Après une dernière intervention de Pierre Lec'hvien qui parle d'un contrôle récent fait dans une entreprise sise sur la circonscription de la députée, contrôle ayant révélé que 90% du poulet trouvé dans les frigos était d'origine Brésilienne, hormis deux palox non identifiés, venant, soi-disant de chez "Boscher volailles" mais étiquetés en allemand, Annie Le Houérou conclut la réunion : "On n'est pas dans une économie encadrée. On ne peut pas dire un jour, quand ça marche, qu'on est libéral et quand cela vous affecte, qu'on a besoin de l'encadrement de l'administration. À un moment donné, il faut choisir. Je pense, d'une part, que l'Europe doit évoluer et je suis un peu optimiste au regard de ce qui se passe en Allemagne qui se rend compte qu'elle ne va pas pouvoir gagner seule en écrasant tous ses collègues européens et que l'Europe ne sera forte que si elle est unie et construite sur un système cohérent.
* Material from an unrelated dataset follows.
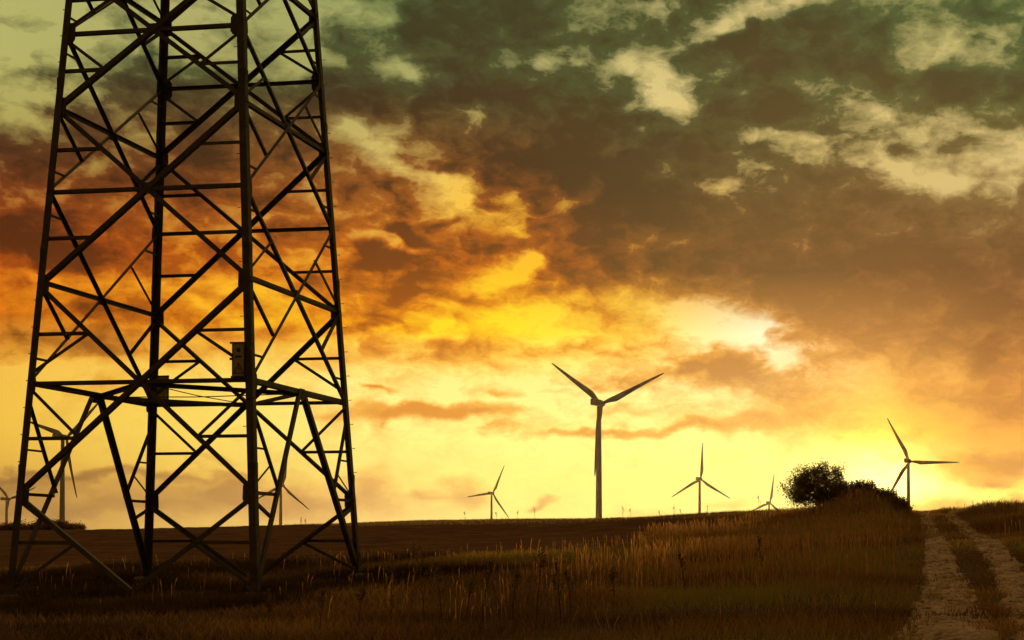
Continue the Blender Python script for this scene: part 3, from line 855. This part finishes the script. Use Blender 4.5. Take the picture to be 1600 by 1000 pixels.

Ce ne va pas se faire demain, les négociations sont âpres… mais je pense qu'il va y avoir un smic horaire en Allemagne et que cela va nous aider. D'autre part, concernant la question des normes, toutes ces contraintes qui vous sont imposées, qu'elles soient sociales ou environnementales… je suis d'accord pour dire que l'on ne peut pas s'imposer des normes si on ne les impose pas aux autres".